Wie gesagt, angesichts der Quellengattung (mir wird langsam schlecht vom vielen Drehen [an die Jüngeren: dies ist ein Witz für die älteren unter uns, die noch eine Ahnung haben, was der Sprung in der Schallplatte bedeutet]) ist dies der Versuch einer Harmonisierung eines Wunderberichts mit der historisch erfahrbaren Wirklichkeit, der fehlgeht, schon weil er den Quellentypus nicht berücksichtigt.
Mal abgesehen davon, dass es bei den Verletzungen beinahe ein Ding der Unmöglichkeit ist, dass der arme Mann noch wieder lebte (und zudem ohne weitere Hilfe dem Grab alleine entwich).
PS: Ein Fälscher der Touristen vom "Reisebüro Kreuzritter" ausnehmen möchte, fälscht nicht mühsam und aufwendig ein Grabtuch.
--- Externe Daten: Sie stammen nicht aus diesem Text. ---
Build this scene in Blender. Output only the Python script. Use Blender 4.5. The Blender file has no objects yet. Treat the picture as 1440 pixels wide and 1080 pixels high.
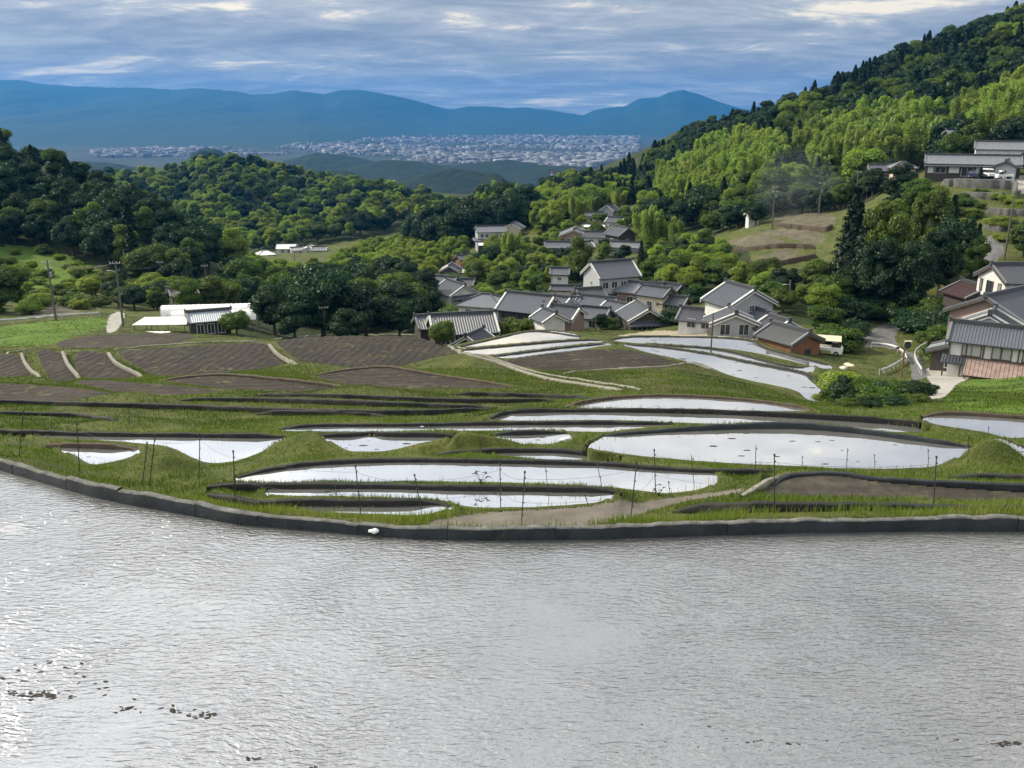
import bpy, math, random
import numpy as np
from mathutils import Vector, Matrix
from mathutils.geometry import tessellate_polygon

rng = np.random.default_rng(7)
random.seed(7)
S = bpy.context.scene
COL = S.collection

# ------------------------------------------------------------------ camera
FPX, W0, H0, HOR = 1250.0, 1440.0, 1080.0, 163.0
PITCH = math.atan((540.0 - HOR) / FPX)
cam = bpy.data.cameras.new("camera")
cam.sensor_width = 36.0
cam.lens = 36.0 * FPX / W0
cam.clip_start, cam.clip_end = 0.5, 60000.0
cam_o = bpy.data.objects.new("camera", cam)
cam_o.rotation_euler = (math.pi / 2 - PITCH, 0, 0)
COL.objects.link(cam_o)
S.camera = cam_o

# ------------------------------------------------------------------ light and sky
SUN_EL, SUN_AZ = math.radians(38.0), math.radians(-66.0)      # azimuth from +Y, negative = towards -X
world = bpy.data.worlds.new("World")
S.world = world
world.use_nodes = True
wn, wl = world.node_tree.nodes, world.node_tree.links
wn.clear()


def N(nodes, typ, **kw):
    n = nodes.new(typ)
    for k, v in kw.items():
        if k.startswith("i_"):
            n.inputs[k[2:].replace("_", " ")].default_value = v
        else:
            setattr(n, k, v)
    return n


def math_node(nodes, links, op, a, b=None, c=None, clamp=False):
    n = nodes.new("ShaderNodeMath")
    n.operation = op
    n.use_clamp = clamp
    for i, v in enumerate((a, b, c)):
        if v is None:
            continue
        if hasattr(v, "is_linked"):
            links.new(v, n.inputs[i])
        else:
            n.inputs[i].default_value = v
    return n.outputs[0]


def ramp(nodes, links, fac, stops, interp="LINEAR"):
    n = nodes.new("ShaderNodeValToRGB")
    n.color_ramp.interpolation = interp
    el = n.color_ramp.elements
    while len(el) > 1:
        el.remove(el[-1])
    el[0].position = stops[0][0]
    el[0].color = (*stops[0][1], 1) if len(stops[0][1]) == 3 else stops[0][1]
    for p, c in stops[1:]:
        e = el.new(p)
        e.color = (*c, 1) if len(c) == 3 else c
    links.new(fac, n.inputs[0])
    return n.outputs[0]


def mix_rgb(nodes, links, fac, a, b, blend="MIX"):
    n = nodes.new("ShaderNodeMix")
    n.data_type = "RGBA"
    n.blend_type = blend
    for sock, v in ((n.inputs[0], fac), (n.inputs[6], a), (n.inputs[7], b)):
        if hasattr(v, "is_linked"):
            links.new(v, sock)
        elif isinstance(v, (int, float)):
            sock.default_value = v
        else:
            sock.default_value = (*v, 1)
    return n.outputs[2]


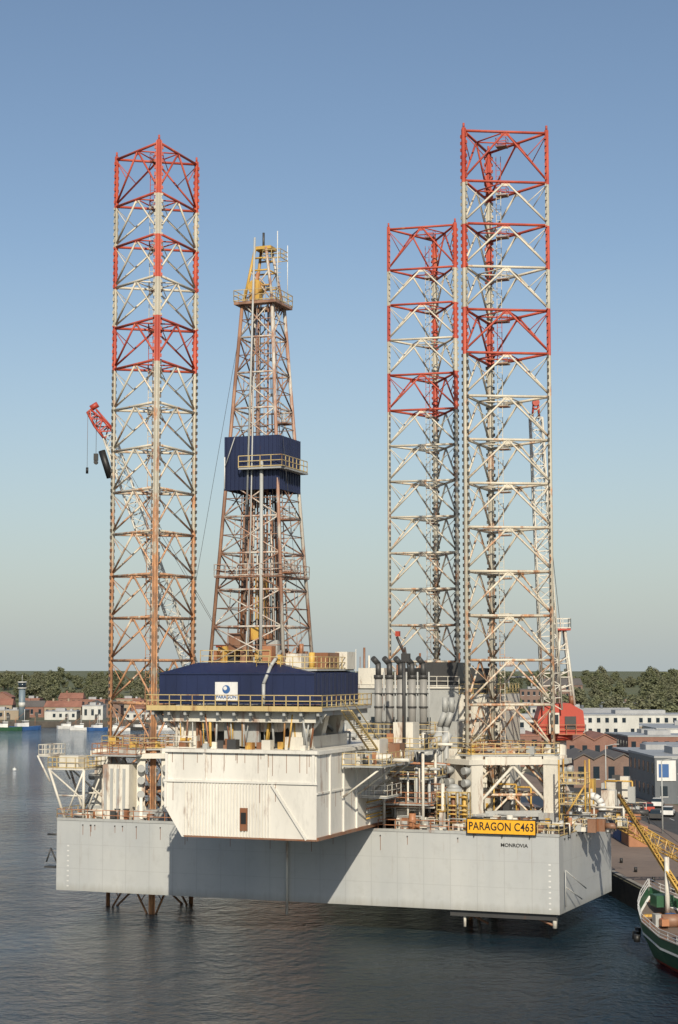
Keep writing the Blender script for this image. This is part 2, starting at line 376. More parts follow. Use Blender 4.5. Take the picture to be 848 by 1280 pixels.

Er nimmt ein Stück Holz, schnitzt daraus kleine Splitter und sagt sie wären vom Kreuz Christi. Entweder sie glauben daran und kaufen oder eben nicht, die Qualifikation die Echtheit zu untersuchen indes dürfte ihnen fehlen. Einfach und gewinnbringend, sowie auch in größeren Stückzahlen herstellbar.
Wieso haben wir denn dann mehr als ein Grabtuch?